La critica relativa alla costante emorragia occupazionale che va compromettendo un patrimonio irripetibile è certamente da condividere, perché nel settore lapideo tecnologia e tradizione si traducono in apporti fondamentali di forza lavoro. Tuttavia, non serve lamentare il progressivo disimpegno della manodopera giovanile, oggetto di recenti richiami, in quanto trattasi di un effetto e non di una causa. Serve, invece, sensibilizzare la volontà politica in termini aggiornati e sottolineare il contributo che marmi e pietre possono portare, sostanzialmente dovunque, ad uno sviluppo non effimero.

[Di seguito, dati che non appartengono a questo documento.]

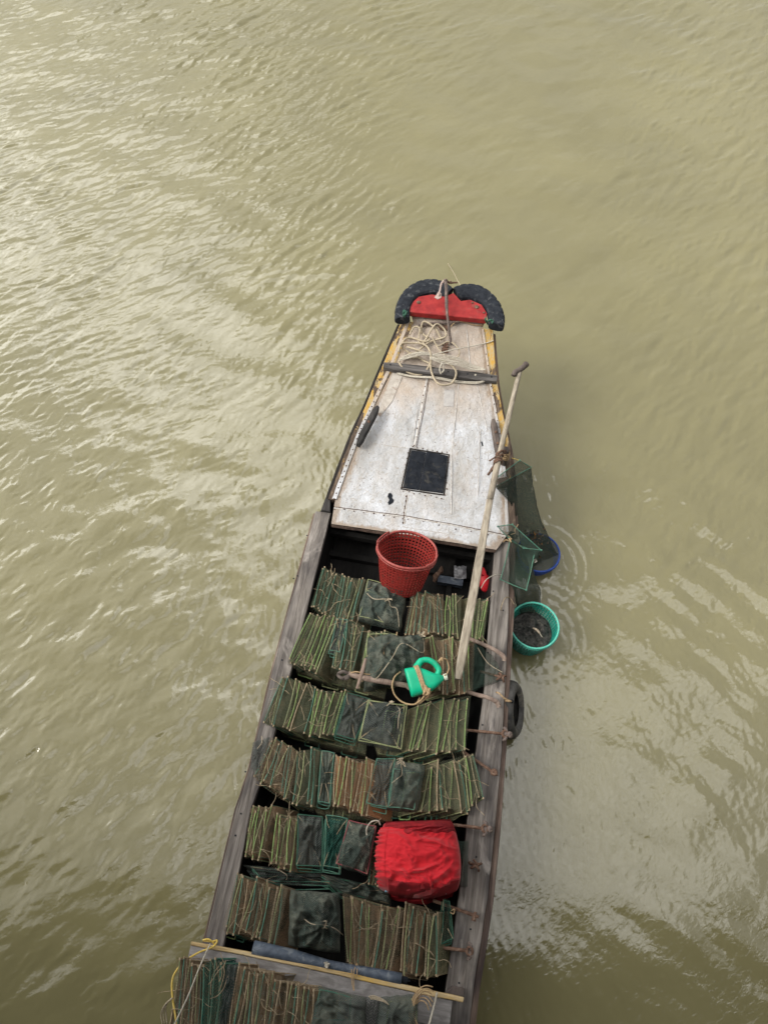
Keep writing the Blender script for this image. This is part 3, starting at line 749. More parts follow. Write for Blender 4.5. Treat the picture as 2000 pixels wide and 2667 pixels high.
# board across the stern
mb = MB(); zt = .56
ya = [(498, 2452), (640, 2478), (800, 2510), (960, 2545), (1100, 2575), (1208, 2598)]
yb = [(497, 2462), (638, 2489), (799, 2522), (960, 2558), (1099, 2590), (1205, 2611)]
A_ = subdiv([P(*p, zt) for p in ya], 4); B_ = subdiv([P(*p, zt) for p in yb], 4)
plank(mb, A_, B_, .05, 0, .004, .0015); mb.build('thwart_edge', m_sy, boat)
mb = MB(); B1 = [v-AX*.002-Vector((0, 0, .006)) for v in B_]; B2 = [v-AX*.14-Vector((0, 0, .03)) for v in B_]; B2[-1] = B2[-1]
plank(mb, B1[:-1], B2[:-1], .05, 0, .003, .001)
B3 = [v-AX*.003 for v in B2]; B4 = [v-AX*2.2 for v in B2]; plank(mb, B3[:-1], B4[:-1], .03, 0, .003, .001)
mb.build('stern_board', m_sb, boat)
mb = MB(); prism(mb, [P(1178, 2568, .47), P(1209, 2574, .47), P(1207, 2596, .47), P(1160, 2588, .47)], .06, 0, .003); mb.build('timber_block', m_cleat2, boat)

# ------------------------------------------------------------------ things on the bow
def rope_thing(name, pts, r, mat, label, cat, group=None, zf=None, n=8, closed=False):
    mb = MB(); tube(mb, catmull(pts, n, closed), r, 7, closed=closed)
    o = mb.build(name, mat, smooth=True); tag(o, label, cat, group); return o
def crop1(x, y): return 900+x/2.765, 660+y/2.765
def on_deck(pts, lift=.012, wig=.0):
    out = []
    for i, (x, y) in enumerate(pts):
        X, Y = crop1(x, y); out.append(dk(X, Y, lift+.012*(i % 3)+rn(0, .008)))
    return out
coil = MB()
tube(coil, catmull(on_deck([(620, 990), (560, 900), (545, 860), (610, 780), (720, 745), (860, 710), (1065, 640)][::-1][:0] or
     [(690, 640), (640, 560), (560, 520), (545, 580), (600, 640), (560, 660), (470, 620), (395, 640), (390, 690), (440, 720), (560, 790), (600, 830), (540, 885), (440, 870), (385, 810), (420, 770), (520, 770)], .02), 8), .0088, 7)
tube(coil, catmull(on_deck([(400, 720), (380, 740), (400, 690), (470, 675), (560, 690), (605, 760), (610, 860), (640, 950), (690, 990), (760, 960), (790, 900), (760, 850), (690, 800), (630, 770), (520, 740), (440, 700)], .045), 8), .0088, 7)
tube(coil, catmull(on_deck([(460, 605), (490, 560), (530, 575), (525, 650), (560, 665), (640, 550), (700, 560), (720, 610), (700, 640), (600, 660), (500, 740), (460, 755), (400, 780)], .03), 8), .008, 7)
tube(coil, catmull(on_deck([(620, 620), (650, 690), (700, 760), (780, 780), (815, 740), (780, 690), (730, 655), (660, 690), (620, 640)], .03), 8), .0055, 7)
o = coil.build('rope_coil', m_rope, smooth=True); tag(o, 'loosely coiled thick tan rope lying on the bow deck', 'rope')
line = MB()
for k in range(7):
    j = k*6
    pts = on_deck([(600, 765+k*7), (680, 775+k*11), (800, 798+k*12), (900, 835+k*9), (1000, 880+k*2)], .058+.004*k)
    tube(line, catmull(pts, 6), .0034, 6)
for k in range(4):
    pts = on_deck([(380+k*4, 812-k*6), (450, 800-k*8), (540, 785-k*7), (620, 775-k*4)], .065)
    tube(line, catmull(pts, 6), .0042, 6)
for k in range(3):
    pts = on_deck([(370, 865+k*5), (480, 895+k*5), (640, 912+k*5), (800, 925+k*6), (930, 942+k*4), (990, 940+k*2), (1005, 925)], .01)
    tube(line, catmull(pts, 6), .0042, 6)
pts = [dk(*crop1(590, 780), .07), dk(*crop1(720, 745), .07), dk(*crop1(860, 705), .05), dk(*crop1(990, 662), .02), P(1285, 887, .90)]
tube(line, catmull(pts, 6), .0045, 6)
pts = on_deck([(680, 910), (670, 880), (690, 845), (700, 880), (685, 905)], .07); tube(line, catmull(pts, 6), .006, 6)
o = line.build('mooring_line', m_cord, smooth=True); tag(o, 'bundle of thin pale cord wound round the bow cross beam', 'rope')
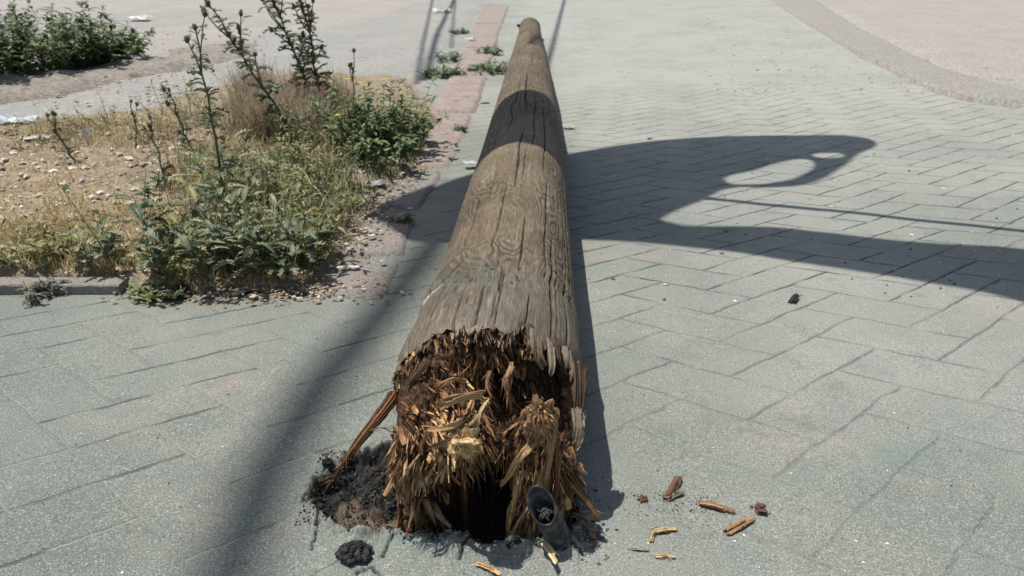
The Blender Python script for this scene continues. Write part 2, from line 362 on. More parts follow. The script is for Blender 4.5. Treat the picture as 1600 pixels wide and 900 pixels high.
tag(pav, 'grey green stamped concrete pavement with herringbone joints', None, None, 'structure')

# ------------------------------------------------------------------ SOIL BED, ROADS, KERBS
def sheet(name, poly, m, zf, step=.03, edge=.05, label=None, kind='structure', seed=0, wob=.05, low=-.03):
    P = np.array(poly); x = np.arange(P[:, 0].min() - .3, P[:, 0].max() + .3, step); y = np.arange(P[:, 1].min() - .3, P[:, 1].max() + .3, step)
    X, Y = np.meshgrid(x, y); sd = poly_sd(X, Y, [tuple(p) for p in poly]) + wob * fbm(X * 3, Y * 3, 4, seed)
    k = sstep(edge * .4, -edge, sd); Z = low + (zf(X, Y) - low) * k
    return tag(grid_mesh(name, X, Y, Z, m, keep=sd < edge * .8), label, None, None, kind), (lambda a, b: zf(np.array(a), np.array(b)))
def soil_z(x, y):
    return .022 + .05 * sstep(-1.2, -2.0, x) + .030 * fbm(x * 2.2, y * 2.2, 3, 31) + .022 * fbm(x * 9, y * 9, 4, 33) + .008 * np.abs(fbm(x * 30, y * 30, 3, 35)) + .02 * np.exp(-((x + 1.8) ** 2 + (y - 3.6) ** 2) / .5)
soil, _ = sheet('soil_bed', SB, M_SOIL, soil_z, .014, .06, 'dry sandy soil bed on the left', seed=22, wob=.05)
def soilh(x, y): return float(soil_z(np.array(float(x)), np.array(float(y))))
RD = gp([(-700, 60), (-300, 215), (0, 205), (200, 188), (400, 128), (560, 112), (650, 112), (690, 88), (720, 50), (760, 8)]) + [(.1, 60), (-60, 60), (-60, 8)]
def road_z(x, y): return .012 + .018 * fbm(x * .6, y * .6, 3, 41) * sstep(5, 9, y) + .004 * fbm(x * 8, y * 8, 2, 42)
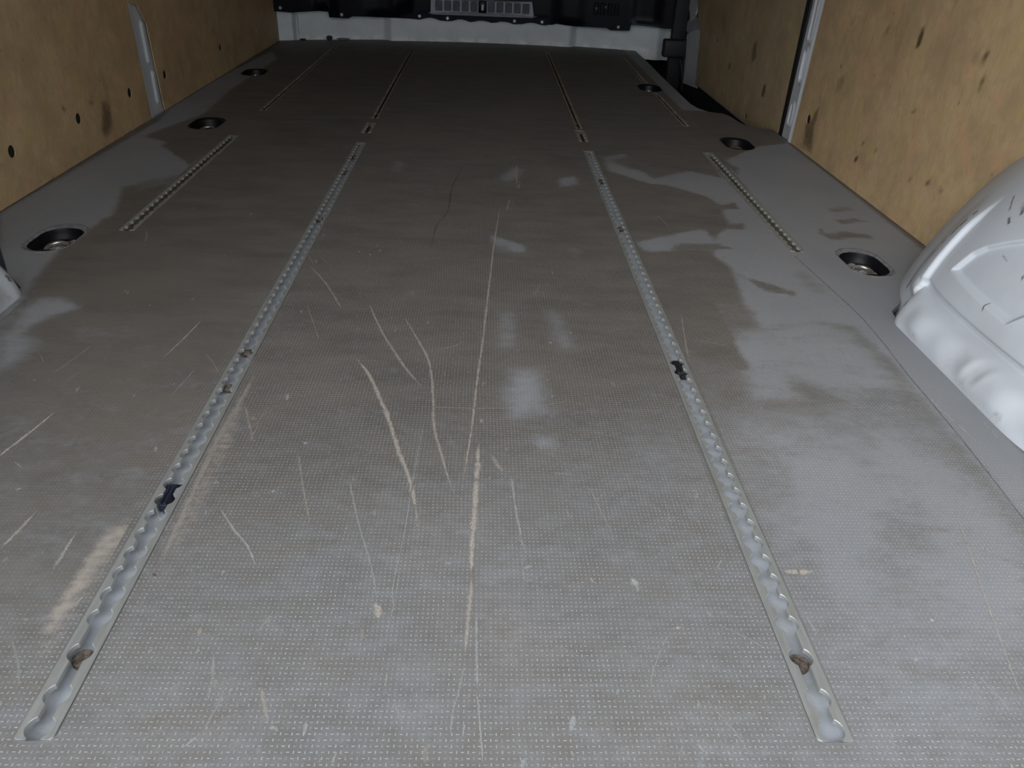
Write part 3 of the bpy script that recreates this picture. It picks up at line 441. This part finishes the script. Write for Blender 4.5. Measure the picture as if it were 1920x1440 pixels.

Materiali in ascesa: la Pietra Leccese

Pietra Leccese (foto dal web)

Pietra Leccese (foto dal web)

L’Italia deve alla pietra un contributo fondamentale al suo progresso civile ed alla sua cultura, tanto più importante in quanto la risorsa lapidea è largamente diffusa sul territorio, al pari delle attività di estrazione e trasformazione.
Quella del Salento, ovvero dell’antica Terra d’Otranto, non fa eccezione: la Pietra Leccese è conosciuta e valorizzata da tempi remoti, grazie alle sue doti di omogeneità e lavorabilità, come dimostrano impieghi prestigiosi e suggestivi come quello nella Fontana Ellenica di Gallipoli, e soprattutto, le grandi realizzazioni locali dell’età barocca. Oggi, la risorsa lapidea salentina costituisce una significativa occasione di sviluppo, con particolare riguardo ai Comuni di Cursi e Melpignano, ma più generalmente, a tutta la provincia del “tacco d’Italia”.
Costituiscono motivo importante di competitività e di successo l’alto rendimento estrattivo, incrementato dalla natura morfologica dei giacimenti e dalla rapida ottimizzazione della tecnica, nonché dalla facile accessibilità alle cave, ma nello stesso tempo, i livelli avanzati di produttività, garantiti da caratteristiche decisive come la compattezza e la continuità cromatica, che si coniugano felicemente con la duttilità, e quindi con un ampio ventaglio di impieghi, dall’architettura all’arte plastica ed alle applicazioni decorative.
Oggi, l’apporto leccese all’industria lapidea delle Puglie non è certamente inferiore a quello dei comprensori storici di Apricena, Fasano e Trani. Lo dimostrano, fra l’altro, le iniziative promozionali della pietra salentina, presente alle maggiori fiere del settore, ed in primo luogo a quella di Verona, con partecipazioni di alto spessore qualitativo e commerciale; ma nello stesso tempo, impegnata in opere editoriali di significativa eleganza informativa. Idonea ad evidenziare la raffinatezza stilistica delle realizzazioni effettuate con questa pietra, e la sicura padronanza del mestiere tipica dei marmisti e degli ornatisti, eredi di quelli che fecero grande ed imperituro il barocco di Lecce.
In effetti, l’impiego principale di questi materiali si è avuto proprio nel Salento, secondo la logica di un mercato arcaico che privilegiava i consumi locali, ma non si deve pensare che l’uso fosse circoscritto soltanto al comprensorio. Quei Maestri lavoravano alacremente anche altrove, come dimostrano le loro attività in Sicilia, a Roma o nel Nord, senza dire che parecchi spunti del loro linguaggio estetico si ritrovano in Austria, in Francia, nel Regno Unito, nella Repubblica Ceca, e via dicendo: un ottimo esempio di cooperazione internazionale “ante litteram” e di vivace osmosi culturale.
Nel mondo globalizzato, la logica puntiforme è stata archiviata: i prodotti lapidei del Salento hanno trovato un successo piuttosto facile anche sui mercati esteri, a conferma della loro credibilità estetica e prima ancora, di quella tecnologica, le cui caratteristiche di resistenza e durata, ovviamente certificate, ne fanno una “pietra che vive” senza limiti e si traduce. secondo l’immagine del Poeta, in una suggestiva aspirazione all’eternità (c.m.)